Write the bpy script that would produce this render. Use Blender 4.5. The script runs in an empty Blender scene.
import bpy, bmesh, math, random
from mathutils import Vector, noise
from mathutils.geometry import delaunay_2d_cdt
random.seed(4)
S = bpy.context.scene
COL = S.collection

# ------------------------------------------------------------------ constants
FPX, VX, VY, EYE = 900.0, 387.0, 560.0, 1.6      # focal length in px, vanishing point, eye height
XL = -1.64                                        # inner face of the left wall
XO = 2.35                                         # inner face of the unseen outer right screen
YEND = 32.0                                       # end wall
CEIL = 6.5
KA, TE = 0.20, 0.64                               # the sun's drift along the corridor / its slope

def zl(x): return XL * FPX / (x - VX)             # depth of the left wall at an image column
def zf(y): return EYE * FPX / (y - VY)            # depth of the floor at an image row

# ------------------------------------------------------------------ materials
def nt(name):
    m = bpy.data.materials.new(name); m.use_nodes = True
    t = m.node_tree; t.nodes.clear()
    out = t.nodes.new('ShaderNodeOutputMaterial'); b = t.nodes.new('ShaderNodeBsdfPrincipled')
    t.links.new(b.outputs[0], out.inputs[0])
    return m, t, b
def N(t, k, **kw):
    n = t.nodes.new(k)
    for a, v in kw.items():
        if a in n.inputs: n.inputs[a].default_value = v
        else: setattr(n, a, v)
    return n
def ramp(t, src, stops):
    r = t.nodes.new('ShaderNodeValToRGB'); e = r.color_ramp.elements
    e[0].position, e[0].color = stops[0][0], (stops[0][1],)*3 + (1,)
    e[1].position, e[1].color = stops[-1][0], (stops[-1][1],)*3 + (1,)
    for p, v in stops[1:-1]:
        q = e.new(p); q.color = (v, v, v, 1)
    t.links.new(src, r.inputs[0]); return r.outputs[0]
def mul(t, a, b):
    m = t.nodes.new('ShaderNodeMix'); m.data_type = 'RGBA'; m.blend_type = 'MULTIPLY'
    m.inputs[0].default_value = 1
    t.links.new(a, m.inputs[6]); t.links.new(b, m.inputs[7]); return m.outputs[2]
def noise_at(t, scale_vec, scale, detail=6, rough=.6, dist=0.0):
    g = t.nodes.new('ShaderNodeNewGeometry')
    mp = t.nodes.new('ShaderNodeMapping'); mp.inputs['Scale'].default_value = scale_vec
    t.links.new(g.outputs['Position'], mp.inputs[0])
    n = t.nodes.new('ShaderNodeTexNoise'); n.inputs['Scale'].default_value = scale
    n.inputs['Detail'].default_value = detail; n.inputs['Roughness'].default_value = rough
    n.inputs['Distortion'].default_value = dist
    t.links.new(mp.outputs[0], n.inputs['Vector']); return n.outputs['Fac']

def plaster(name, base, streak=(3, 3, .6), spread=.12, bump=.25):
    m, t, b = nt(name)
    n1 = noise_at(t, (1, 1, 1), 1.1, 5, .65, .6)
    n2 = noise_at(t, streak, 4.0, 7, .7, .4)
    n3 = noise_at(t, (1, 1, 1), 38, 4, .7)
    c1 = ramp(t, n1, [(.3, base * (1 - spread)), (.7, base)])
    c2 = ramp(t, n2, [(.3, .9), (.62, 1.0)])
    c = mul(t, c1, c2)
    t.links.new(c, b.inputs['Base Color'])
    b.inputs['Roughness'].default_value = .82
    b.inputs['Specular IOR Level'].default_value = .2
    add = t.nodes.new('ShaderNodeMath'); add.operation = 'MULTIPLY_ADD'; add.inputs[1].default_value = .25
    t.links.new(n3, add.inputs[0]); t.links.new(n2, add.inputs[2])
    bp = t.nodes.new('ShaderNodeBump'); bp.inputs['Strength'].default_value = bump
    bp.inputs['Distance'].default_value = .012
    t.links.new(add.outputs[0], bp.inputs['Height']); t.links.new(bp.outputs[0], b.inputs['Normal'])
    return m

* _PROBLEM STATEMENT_
Hand back the material above in full, exactly as written.

* _SOLUTION TO THIS EXERCISE_
Write the bpy script that would produce this render. Use Blender 4.5. The script runs in an empty Blender scene.
import bpy, bmesh, math, random
from mathutils import Vector, noise
from mathutils.geometry import delaunay_2d_cdt
random.seed(4)
S = bpy.context.scene
COL = S.collection

# ------------------------------------------------------------------ constants
FPX, VX, VY, EYE = 900.0, 387.0, 560.0, 1.6      # focal length in px, vanishing point, eye height
XL = -1.64                                        # inner face of the left wall
XO = 2.35                                         # inner face of the unseen outer right screen
YEND = 32.0                                       # end wall
CEIL = 6.5
KA, TE = 0.20, 0.64                               # the sun's drift along the corridor / its slope

def zl(x): return XL * FPX / (x - VX)             # depth of the left wall at an image column
def zf(y): return EYE * FPX / (y - VY)            # depth of the floor at an image row

# ------------------------------------------------------------------ materials
def nt(name):
    m = bpy.data.materials.new(name); m.use_nodes = True
    t = m.node_tree; t.nodes.clear()
    out = t.nodes.new('ShaderNodeOutputMaterial'); b = t.nodes.new('ShaderNodeBsdfPrincipled')
    t.links.new(b.outputs[0], out.inputs[0])
    return m, t, b
def N(t, k, **kw):
    n = t.nodes.new(k)
    for a, v in kw.items():
        if a in n.inputs: n.inputs[a].default_value = v
        else: setattr(n, a, v)
    return n
def ramp(t, src, stops):
    r = t.nodes.new('ShaderNodeValToRGB'); e = r.color_ramp.elements
    e[0].position, e[0].color = stops[0][0], (stops[0][1],)*3 + (1,)
    e[1].position, e[1].color = stops[-1][0], (stops[-1][1],)*3 + (1,)
    for p, v in stops[1:-1]:
        q = e.new(p); q.color = (v, v, v, 1)
    t.links.new(src, r.inputs[0]); return r.outputs[0]
def mul(t, a, b):
    m = t.nodes.new('ShaderNodeMix'); m.data_type = 'RGBA'; m.blend_type = 'MULTIPLY'
    m.inputs[0].default_value = 1
    t.links.new(a, m.inputs[6]); t.links.new(b, m.inputs[7]); return m.outputs[2]
def noise_at(t, scale_vec, scale, detail=6, rough=.6, dist=0.0):
    g = t.nodes.new('ShaderNodeNewGeometry')
    mp = t.nodes.new('ShaderNodeMapping'); mp.inputs['Scale'].default_value = scale_vec
    t.links.new(g.outputs['Position'], mp.inputs[0])
    n = t.nodes.new('ShaderNodeTexNoise'); n.inputs['Scale'].default_value = scale
    n.inputs['Detail'].default_value = detail; n.inputs['Roughness'].default_value = rough
    n.inputs['Distortion'].default_value = dist
    t.links.new(mp.outputs[0], n.inputs['Vector']); return n.outputs['Fac']

def plaster(name, base, streak=(3, 3, .6), spread=.12, bump=.25):
    m, t, b = nt(name)
    n1 = noise_at(t, (1, 1, 1), 1.1, 5, .65, .6)
    n2 = noise_at(t, streak, 4.0, 7, .7, .4)
    n3 = noise_at(t, (1, 1, 1), 38, 4, .7)
    c1 = ramp(t, n1, [(.3, base * (1 - spread)), (.7, base)])
    c2 = ramp(t, n2, [(.3, .9), (.62, 1.0)])
    c = mul(t, c1, c2)
    t.links.new(c, b.inputs['Base Color'])
    b.inputs['Roughness'].default_value = .82
    b.inputs['Specular IOR Level'].default_value = .2
    add = t.nodes.new('ShaderNodeMath'); add.operation = 'MULTIPLY_ADD'; add.inputs[1].default_value = .25
    t.links.new(n3, add.inputs[0]); t.links.new(n2, add.inputs[2])
    bp = t.nodes.new('ShaderNodeBump'); bp.inputs['Strength'].default_value = bump
    bp.inputs['Distance'].default_value = .012
    t.links.new(add.outputs[0], bp.inputs['Height']); t.links.new(bp.outputs[0], b.inputs['Normal'])
    return m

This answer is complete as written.